New DLUHC Ministerial Team

The new ministerial team at the Department for Levelling Up, Housing and communities (DLUHC) is led by new Secretary of State, The Rt Hon Simon Clarke MP. The Minister for Local Government and Building Safety is Paul Scully MP, the Minister for Housing is Lee Rowley MP, the Minister for Levelling Up is Dehenna Davidson MP, the Minister for Housing and Communities is The Rt Hon Andrew Stephenson MP, and the Minister for Communities is Baroness Scott of Bybrook OBE. The two key ministers are Simon Clarke and Lee Rowley:

Simon Clarke, New Secertary of State for Levelling Up, Housing and Communities

Simon Clarke replaced Greg Clark, who took the job temporarily after Michael Gove was sacked by Boris Johnson. Clarke was an early supporter of Liz Truss and has been duly rewarded.

Clarke is 37 years old and was elected in 2017 in Middlesbrough South and East Cleveland, winning the seat from Labour. Clarke was given a role in Johnson’s government in 2019, as junior minister in the treasury. He was then made minister for regional growth and local government in a reshuffle in February 2020, though he resigned for personal reasons 7 months later. Subsequently, Clarke became the youngest cabinet minister in government after he was appointed chief secretary to the Treasury in a reshuffle in September 2021.

He has been a vocal supporter of policies that would drive home building, particularly in the North. Clarke has also been consistent in his support for Net Zero policies and has been vocal in speaking out against those from within his own party who have opposed them. He may make some statement regarding ongoing legislation in particular the Levelling Up and Regeneration Bill which is currently in committee stage in the House of Commons, but as of now it should be assumed that the bill will continue its progress through Parliament.

Lee Rowley MP, New Housing Minister

Lee Rowley is the 13th housing minister in 12 years. He was first elected to Northeast Derbyshire in 2017, having previously worked in finance and consultancy roles, and having been a councillor in Westminster for eight years, stepping down in 2014. Under Johnson he was a junior Minister in the Department for Business, Energy and Industrial Strategy, with his brief included construction. He was among the ministers who resigned in July, eventually forcing Johnson out of Number 10.

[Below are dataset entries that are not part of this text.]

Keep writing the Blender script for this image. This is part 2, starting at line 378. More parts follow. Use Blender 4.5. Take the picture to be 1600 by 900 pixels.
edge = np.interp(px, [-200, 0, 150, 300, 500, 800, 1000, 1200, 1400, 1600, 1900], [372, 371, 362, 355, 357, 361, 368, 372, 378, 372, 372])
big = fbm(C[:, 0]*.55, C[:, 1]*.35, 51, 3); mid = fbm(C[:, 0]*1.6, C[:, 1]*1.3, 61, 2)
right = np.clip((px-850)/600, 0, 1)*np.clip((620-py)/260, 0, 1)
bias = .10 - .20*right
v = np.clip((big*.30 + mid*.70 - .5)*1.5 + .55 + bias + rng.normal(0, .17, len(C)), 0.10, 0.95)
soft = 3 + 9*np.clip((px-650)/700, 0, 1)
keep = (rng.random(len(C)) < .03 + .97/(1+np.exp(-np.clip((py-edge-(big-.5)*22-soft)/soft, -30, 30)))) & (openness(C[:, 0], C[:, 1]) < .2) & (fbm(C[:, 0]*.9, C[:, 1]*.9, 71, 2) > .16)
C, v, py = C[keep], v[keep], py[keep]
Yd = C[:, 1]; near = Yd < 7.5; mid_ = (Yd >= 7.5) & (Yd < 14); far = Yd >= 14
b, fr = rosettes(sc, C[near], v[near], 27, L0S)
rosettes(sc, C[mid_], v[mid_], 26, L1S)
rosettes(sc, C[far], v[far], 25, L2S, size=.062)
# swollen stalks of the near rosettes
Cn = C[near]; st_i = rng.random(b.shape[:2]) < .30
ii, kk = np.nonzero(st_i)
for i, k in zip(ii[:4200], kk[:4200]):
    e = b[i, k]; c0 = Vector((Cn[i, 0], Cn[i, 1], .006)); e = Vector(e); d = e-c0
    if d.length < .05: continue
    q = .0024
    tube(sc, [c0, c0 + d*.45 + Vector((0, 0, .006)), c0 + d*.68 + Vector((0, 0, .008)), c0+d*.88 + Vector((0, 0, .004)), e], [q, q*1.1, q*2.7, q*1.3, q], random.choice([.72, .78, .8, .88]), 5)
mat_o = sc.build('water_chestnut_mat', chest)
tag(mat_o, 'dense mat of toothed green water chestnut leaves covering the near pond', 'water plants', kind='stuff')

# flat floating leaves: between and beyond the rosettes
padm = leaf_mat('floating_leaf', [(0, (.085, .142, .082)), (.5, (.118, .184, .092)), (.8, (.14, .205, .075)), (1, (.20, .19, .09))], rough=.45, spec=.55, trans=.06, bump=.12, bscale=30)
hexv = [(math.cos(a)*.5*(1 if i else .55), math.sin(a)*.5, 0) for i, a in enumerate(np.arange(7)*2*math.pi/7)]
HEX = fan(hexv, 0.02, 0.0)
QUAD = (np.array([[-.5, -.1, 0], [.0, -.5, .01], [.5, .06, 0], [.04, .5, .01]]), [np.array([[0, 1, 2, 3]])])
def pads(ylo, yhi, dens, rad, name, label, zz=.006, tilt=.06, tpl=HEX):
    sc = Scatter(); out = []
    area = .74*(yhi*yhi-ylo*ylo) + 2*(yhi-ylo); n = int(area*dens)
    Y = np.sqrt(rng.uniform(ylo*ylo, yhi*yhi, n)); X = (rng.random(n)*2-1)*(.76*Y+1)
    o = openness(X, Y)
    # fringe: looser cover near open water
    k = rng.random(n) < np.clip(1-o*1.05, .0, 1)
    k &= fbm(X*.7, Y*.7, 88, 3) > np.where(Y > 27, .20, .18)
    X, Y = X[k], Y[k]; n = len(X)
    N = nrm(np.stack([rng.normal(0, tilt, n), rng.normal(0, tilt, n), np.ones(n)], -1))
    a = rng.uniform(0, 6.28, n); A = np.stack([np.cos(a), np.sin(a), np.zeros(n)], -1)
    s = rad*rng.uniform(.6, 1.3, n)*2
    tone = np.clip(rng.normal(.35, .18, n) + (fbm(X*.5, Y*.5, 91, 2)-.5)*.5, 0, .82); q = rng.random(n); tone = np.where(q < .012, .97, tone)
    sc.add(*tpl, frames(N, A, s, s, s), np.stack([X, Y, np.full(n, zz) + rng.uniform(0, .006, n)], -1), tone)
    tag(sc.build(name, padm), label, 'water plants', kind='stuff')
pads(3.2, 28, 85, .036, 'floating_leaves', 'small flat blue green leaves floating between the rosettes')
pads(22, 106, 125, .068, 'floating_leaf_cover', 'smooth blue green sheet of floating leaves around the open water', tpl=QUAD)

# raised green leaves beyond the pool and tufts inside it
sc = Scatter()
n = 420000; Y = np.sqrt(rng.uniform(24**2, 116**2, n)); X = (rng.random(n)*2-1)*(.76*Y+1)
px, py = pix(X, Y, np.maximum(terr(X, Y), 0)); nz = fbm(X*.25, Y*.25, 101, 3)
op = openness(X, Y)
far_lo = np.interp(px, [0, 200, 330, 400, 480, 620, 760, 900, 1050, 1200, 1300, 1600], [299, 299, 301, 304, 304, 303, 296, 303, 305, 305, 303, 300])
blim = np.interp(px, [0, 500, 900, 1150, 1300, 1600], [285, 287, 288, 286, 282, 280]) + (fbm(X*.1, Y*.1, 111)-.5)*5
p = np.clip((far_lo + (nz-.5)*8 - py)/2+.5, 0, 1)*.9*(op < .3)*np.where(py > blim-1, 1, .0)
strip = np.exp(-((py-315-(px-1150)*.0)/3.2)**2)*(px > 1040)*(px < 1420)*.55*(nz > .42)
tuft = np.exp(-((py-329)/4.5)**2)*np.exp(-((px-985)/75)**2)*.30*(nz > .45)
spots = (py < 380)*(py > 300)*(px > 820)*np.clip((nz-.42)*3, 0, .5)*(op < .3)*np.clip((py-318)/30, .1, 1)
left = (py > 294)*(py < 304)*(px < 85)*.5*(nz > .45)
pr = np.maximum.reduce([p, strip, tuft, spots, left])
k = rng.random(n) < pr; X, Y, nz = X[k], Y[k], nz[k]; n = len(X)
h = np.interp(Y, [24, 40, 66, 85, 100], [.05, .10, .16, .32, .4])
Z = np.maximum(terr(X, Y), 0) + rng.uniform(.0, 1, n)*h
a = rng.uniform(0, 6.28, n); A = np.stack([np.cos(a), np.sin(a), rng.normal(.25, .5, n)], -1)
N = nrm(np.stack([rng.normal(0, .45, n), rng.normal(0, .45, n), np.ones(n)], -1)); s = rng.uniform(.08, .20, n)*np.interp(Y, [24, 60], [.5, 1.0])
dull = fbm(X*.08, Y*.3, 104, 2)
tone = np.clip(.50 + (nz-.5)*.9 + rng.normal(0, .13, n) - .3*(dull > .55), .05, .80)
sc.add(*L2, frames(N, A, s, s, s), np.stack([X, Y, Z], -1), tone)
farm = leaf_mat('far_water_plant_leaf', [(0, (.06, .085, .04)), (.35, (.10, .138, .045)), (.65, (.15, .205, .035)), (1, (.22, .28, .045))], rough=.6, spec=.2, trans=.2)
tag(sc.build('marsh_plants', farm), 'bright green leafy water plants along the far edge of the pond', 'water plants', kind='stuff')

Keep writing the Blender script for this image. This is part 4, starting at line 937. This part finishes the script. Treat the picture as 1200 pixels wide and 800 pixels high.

He has previously engaged with housing and planning policy, having been a part of the Centre for Social Justice’s (CSJ) working group that published a report on housing and poverty in 2008. The report recommended that councils and housing associations should have more freedom when determining what to do with their housing stock. Specifically, CSJ recommended that assured shorthold tenancies should be introduced to make management of housing stock more effective.

Rowley has always been a staunch proponent of home ownership and was a supporter of the mooted policy of Right to Buy from housing associations that Johnson put forward towards the end of his premiership. This could signal a return to this policy under Truss.

Last year he wrote to then housing minister Robert Jenrick, asking him to weigh in on a battle over a green belt development in his constituency. He asked the then minister to prevent a building going ahead. He has also expressed the view that the planning system is “broken in places” during a Westminster Hall debate in December 2020. He suggested a replacement the Section 106 system “could be good in principle”.